Semantic classification of human behaviors in video surveillance systems

The semantic analysis of the human behavior in video streaming is still an open issue for the computer vision research community, especially when real-time analysis of complex scenes is concerned. The researchers' community has achieved many progresses in this field. A popular class of approaches has been devised to enhance the quality of the semantic analysis by exploiting some background knowledge about scene and/or the human behavior, thus narrowing the huge variety of possible behavioral patterns by focusing on a specific narrow domain. Aim of this paper is to present an innovative method for semantic analysis of human behavior in video surveillance systems.

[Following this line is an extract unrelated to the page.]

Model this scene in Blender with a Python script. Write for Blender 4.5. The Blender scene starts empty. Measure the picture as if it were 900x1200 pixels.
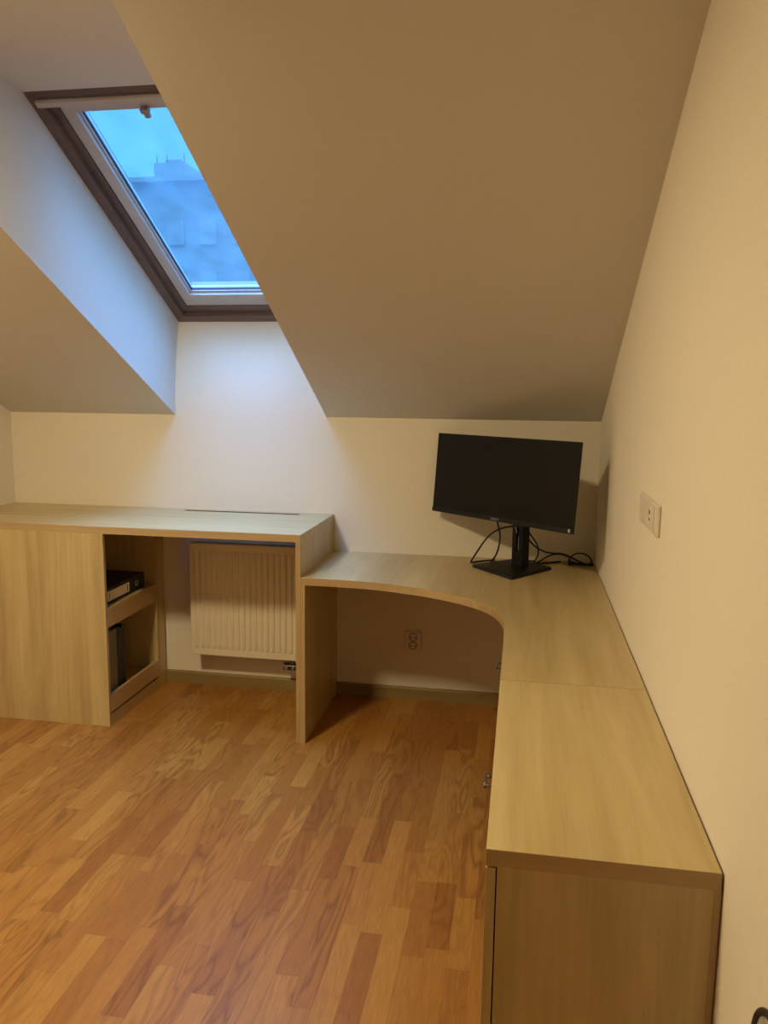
import bpy, bmesh, math, random
from mathutils import Vector, Matrix
random.seed(4)
scene = bpy.context.scene
COL = scene.collection

# ------------------------------------------------------------ camera, sky, exposure
cam_data = bpy.data.cameras.new('camera')
cam = bpy.data.objects.new('camera', cam_data); COL.objects.link(cam)
cam_data.sensor_fit = 'HORIZONTAL'; cam_data.sensor_width = 36.0
cam_data.lens = 36.0 * 939.67 / 900.0
right = Vector((0.98539688, 0.16987014, 0.01170965))
up = Vector((-0.03628781, 0.14231592, 0.98915589))
fwd = Vector((-0.16636158, 0.97513605, -0.14640188))
m = Matrix((right, up, -fwd)).transposed().to_4x4()
m.translation = Vector((-0.3608, -3.8736, 1.5382))
cam.matrix_world = m
cam_data.clip_start = 0.05; cam_data.clip_end = 300
scene.camera = cam
vs = scene.view_settings
vs.view_transform = 'Standard'; vs.look = 'None'; vs.gamma = 1; vs.use_curve_mapping = False
vs.exposure = 0.0

LAMP_POWER = 40.0
LAMP_COL = (1.0, 0.83, 0.49)
world = bpy.data.worlds.new('dusk_sky'); scene.world = world; world.use_nodes = True
wn = world.node_tree; wn.nodes.clear()
w_out = wn.nodes.new('ShaderNodeOutputWorld'); w_bg = wn.nodes.new('ShaderNodeBackground')
w_tc = wn.nodes.new('ShaderNodeTexCoord'); w_sep = wn.nodes.new('ShaderNodeSeparateXYZ'); w_r = wn.nodes.new('ShaderNodeValToRGB')
wn.links.new(w_tc.outputs['Generated'], w_sep.inputs[0]); wn.links.new(w_sep.outputs['Z'], w_r.inputs[0])
wn.links.new(w_r.outputs[0], w_bg.inputs[0]); wn.links.new(w_bg.outputs[0], w_out.inputs[0])
w_bg.inputs[1].default_value = 4.0
cr = w_r.color_ramp
cr.elements[0].position = 0.0; cr.elements[0].color = (0.020, 0.085, 0.14, 1)
cr.elements[1].position = 1.0
e = cr.elements.new(0.34); e.color = (0.028, 0.128, 0.205, 1)
e = cr.elements.new(0.48); e.color = (0.034, 0.150, 0.230, 1)
e = cr.elements.new(0.75); e.color = (0.22, 0.78, 1.50, 1)
e = cr.elements.new(0.92); e.color = (1.25, 2.9, 6.6, 1)
cr.elements[-1].color = (1.6, 3.5, 7.8, 1)

# portal: steers sampling to the roof window opening
A = Vector((-2.1047, 0.0667, 1.8855))          # lower left corner of the roof window, room side
DU = Vector((1, 0, 0)); DV = Vector((0, -0.88091, 0.473285)); DW = Vector((0, 0.473285, 0.88091))
pl = bpy.data.lights.new('window_portal', 'AREA'); pl.shape = 'RECTANGLE'; pl.size = 0.74; pl.size_y = 1.36
pl.cycles.is_portal = True
po = bpy.data.objects.new('window_portal', pl); COL.objects.link(po)
pm = Matrix((DU, DV, DU.cross(DV))).transposed().to_4x4()
pm.translation = A + DU * 0.395 + DV * 0.706 + DW * 0.13
if (DU.cross(DV)).dot(DW) < 0:
    pm = Matrix((-DU, DV, -DU.cross(DV))).transposed().to_4x4(); pm.translation = A + DU * 0.395 + DV * 0.706 + DW * 0.13
po.matrix_world = pm

# ------------------------------------------------------------ materials
def newmat(name):
    mt = bpy.data.materials.new(name); mt.use_nodes = True
    nt = mt.node_tree; b = nt.nodes['Principled BSDF']
    return mt, nt, b
def N(nt, kind, **kw):
    n = nt.nodes.new(kind)
    for k, v in kw.items():
        setattr(n, k, v)
    return n
def link(nt, a, b): nt.links.new(a, b)
def math_node(nt, op, a, b=None, c=None):
    n = N(nt, 'ShaderNodeMath', operation=op)
    for i, v in enumerate((a, b, c)):
        if v is None: continue
        if isinstance(v, (int, float)): n.inputs[i].default_value = v
        else: link(nt, v, n.inputs[i])
    return n.outputs[0]
def simple(name, col, rough=0.5, metal=0.0, var=0.03, scale=20.0, bump=0.0, spec=0.5, coat=0.0):
    mt, nt, b = newmat(name)
    tc = N(nt, 'ShaderNodeTexCoord'); no = N(nt, 'ShaderNodeTexNoise'); no.inputs['Scale'].default_value = scale; no.inputs['Detail'].default_value = 4
    link(nt, tc.outputs['Object'], no.inputs['Vector'])
    r = N(nt, 'ShaderNodeValToRGB'); link(nt, no.outputs['Fac'], r.inputs[0])
    r.color_ramp.elements[0].color = (*[max(0, c * (1 - var)) for c in col], 1); r.color_ramp.elements[0].position = .3
    r.color_ramp.elements[1].color = (*[min(1, c * (1 + var)) for c in col], 1); r.color_ramp.elements[1].position = .7
    link(nt, r.outputs[0], b.inputs['Base Color'])
    b.inputs['Roughness'].default_value = rough; b.inputs['Metallic'].default_value = metal
    b.inputs['Specular IOR Level'].default_value = spec
    if coat: b.inputs['Coat Weight'].default_value = coat
    if bump:
        bp = N(nt, 'ShaderNodeBump'); bp.inputs['Strength'].default_value = bump; bp.inputs['Distance'].default_value = 0.002
        link(nt, no.outputs['Fac'], bp.inputs['Height']); link(nt, bp.outputs[0], b.inputs['Normal'])
    return mt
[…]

Typically, this kind of systems are composed of a set of fixed cameras each one monitoring a fixed area. In the proposed methodology, the actions performed by the human beings are described by means of symbol strings. For each camera a grammar is defined to classify the strings of symbols describing the various behaviors. This system proposes a generative approach to human behavior description so it does not require a learning stage. Another advantage of this approach consists in the simplicity of the scene and motion descriptions so that the behavior analysis will have limited computational complexity due to the intrinsic nature both of the representations and the related operations used to manipulate them. This methodology has been used to implement a system to classify human behaviors in a scene. The results are discussed in this paper and they seem to be encouraging.